ETA: possible Pseudocode:

place three boundaries in initial positions
calculate sizes of each chunk between boundaries
boundariesMoved <- true
WHILE (boundariesMoved) DO
  boundariesMoved <- false
  FOR EACH boundary
    check sizes of two adjacent chunks
    test moving boundary 1 step towards larger adjacent chunk
    IF move increased absolute difference between chunks THEN
      leave boundary in original position
    ELSE
      move boundary
      update sizes of affected chunks
      boundariesMoved <- true
    ENDIF
  ENDFOR
ENDWHILE

Answer 3

This is known as Same size K-Means problem. Usually it refers to 2-d variant where you have simpler - only one dimension case.

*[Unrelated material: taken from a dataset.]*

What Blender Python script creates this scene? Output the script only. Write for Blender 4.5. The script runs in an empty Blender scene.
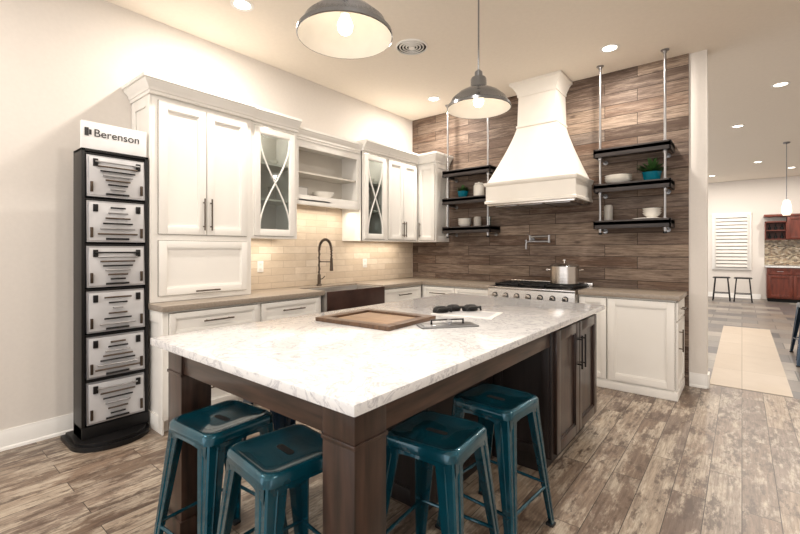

The basic idea of the algorithm is as follows:

Initialization:

• Compute the desired cluster size, n/k.
• Initialize means, preferrably with k-means++
• Order points by the distance to their nearest cluster minus distance to the farthest cluster (= biggest benefit of best over worst assignment)
• Assign points to their preferred cluster until this cluster is full, then resort remaining objects, without taking the full cluster into account anymore This initialization is not optimal - feel free to contribute an improvement to this tutorial! - in particular for the last cluster. But it will do as an initialization method.

Iteration:

1. Compute current cluster means
2. For each object, compute the distances to the cluster means
3. Sort elements based on the delta of the current assignment and the best possible alternate assignment.
4. For each element by priority:
   1. For each other cluster, by element gain, unless already moved:
   2. If there is an element wanting to leave the other cluster and this swap yields and improvement, swap the two elements
   3. If the element can be moved without violating size constraints, move it
   4. If the element was not changed, add to outgoing transfer list.
5. If no more transfers were done (or max iteration threshold was reached), terminate

Source : http://elki.dbs.ifi.lmu.de/wiki/Tutorial/SameSizeKMeans

Answer 4

If you want something that is NOT optimal, but is easy, fast and good enough (given the distribution is not crazy skewed), I'd suggest you do something like this:

1. Compute the sum
2. Divide it by N (how many shards you want)
3. Greedily take the largest value you can for each partition until your partition sum <= Sum/N. Put all the remaining values in the last partition.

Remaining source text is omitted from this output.